It might come as a member of the Edmonton Oilers, and it might come before the end of this season.
Edmonton’s interest in O’Connor goes back to before Christmas, when Sportsnet’s Elliotte Friedman reported on Hockey Night in Canada that Oilers’ general manager Craig MacTavish had met with the player. My Cult of Hockey colleague Bruce McCurdy transcribed Friedman’s comments at the time:
There’s a teammate of [Jack Eichel] by the name of Matt O’Connor. He’s a goaltender, 6-foot-6, he’s going to be 23 in February, he has a 1.67 goals-against average. O’Connor is going to be a free agent after this year. There’s a lot of interest especially by Canadian teams. Toronto met briefly with him earlier today. Craig MacTavish met with him briefly after a game a couple of weeks ago and it’s expected Oilers will meet with him further. O’Connor is going to have a lot of interest, Vancouver and Ottawa also among those teams taking a look.
O’Connor was never drafted because he’s a bit of a late-bloomer. A few months younger than Taylor Hall, he was originally eligible for the 2010 Draft but was putting up unremarkable totals in the Ontario Junior Hockey League (not to be confused with the OHL). He had two more mediocre USHL seasons before jumping to the college game.
He was immediately solid for BU in his first season, posting a 0.910 save percentage over 19 games in 2012-13. Those numbers improved to 22 games and a 0.920 save percentage the following year; this season they have increased yet again, with O’Connor playing 30 games and managing a 0.930 save percentage (he’s gone 21-3-4 behind a powerhouse team).
He has size, he has results, he’s free for the taking and so naturally he’s of interest to Edmonton and much of the rest of the NHL. The Oilers, though, have something that a lot of those other teams lack.

An NHL Opportunity

According to an NHL source, there are 14 teams that can be characterized as having strong interest in signing him. Five of those teams have already offered to play him in the NHL this season in order to burn a year on what would be a two-year entry-level deal.
ESPN’s Craig Custance, March 12
It’s a reasonable bet that Edmonton is one of the handful of teams offering O’Connor a chance to play in the majors immediately. The club has nothing to lose. Even if the results mattered (and at this point, they don’t) the injury to Viktor Fasth means that the backup job has been held by Richard Bachman for a significant period of time, and has also meant that Ben Scrivens has started virtually every game. Scrivens’ performance has been nothing to write home about; in brief cameos Bachman’s has been worse.
The Oilers can make a case that the NHL opportunity in Edmonton extends beyond playing this spring. Beyond 21-year-old Laurent Brossoit, the Oilers lack a legitimate goalie prospect. They have only one goalie under contract for next season, the disappointing Scrivens, and the chance to earn a spot on next season’s NHL depth chart is obvious.
At worst, O’Connor could look to be splitting time with Brossoit in California next season.

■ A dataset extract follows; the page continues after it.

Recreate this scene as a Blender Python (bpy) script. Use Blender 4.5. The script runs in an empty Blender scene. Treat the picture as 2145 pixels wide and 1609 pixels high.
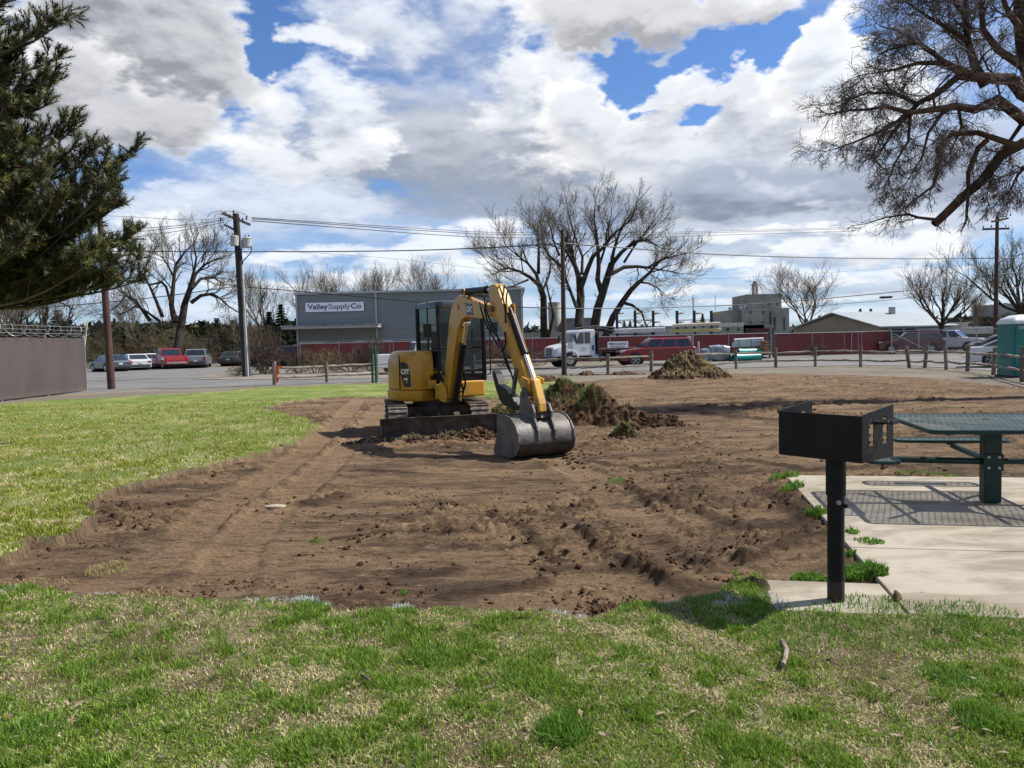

At best, he could use a late opportunity in 2014-15 to launch his NHL career immediately.
None of this is totally unique to the Oilers. To pick an obvious example, the Arizona Coyotes are in a very similar boat, with an uncertain starter (Mike Smith), no real backup and a lack of legitimate NHL goalie prospects. Other teams will certainly make pitches, and O’Connor will have a number of options. Edmonton’s a good opportunity and the team could certainly use him, but it’s also far from being his only possible destination.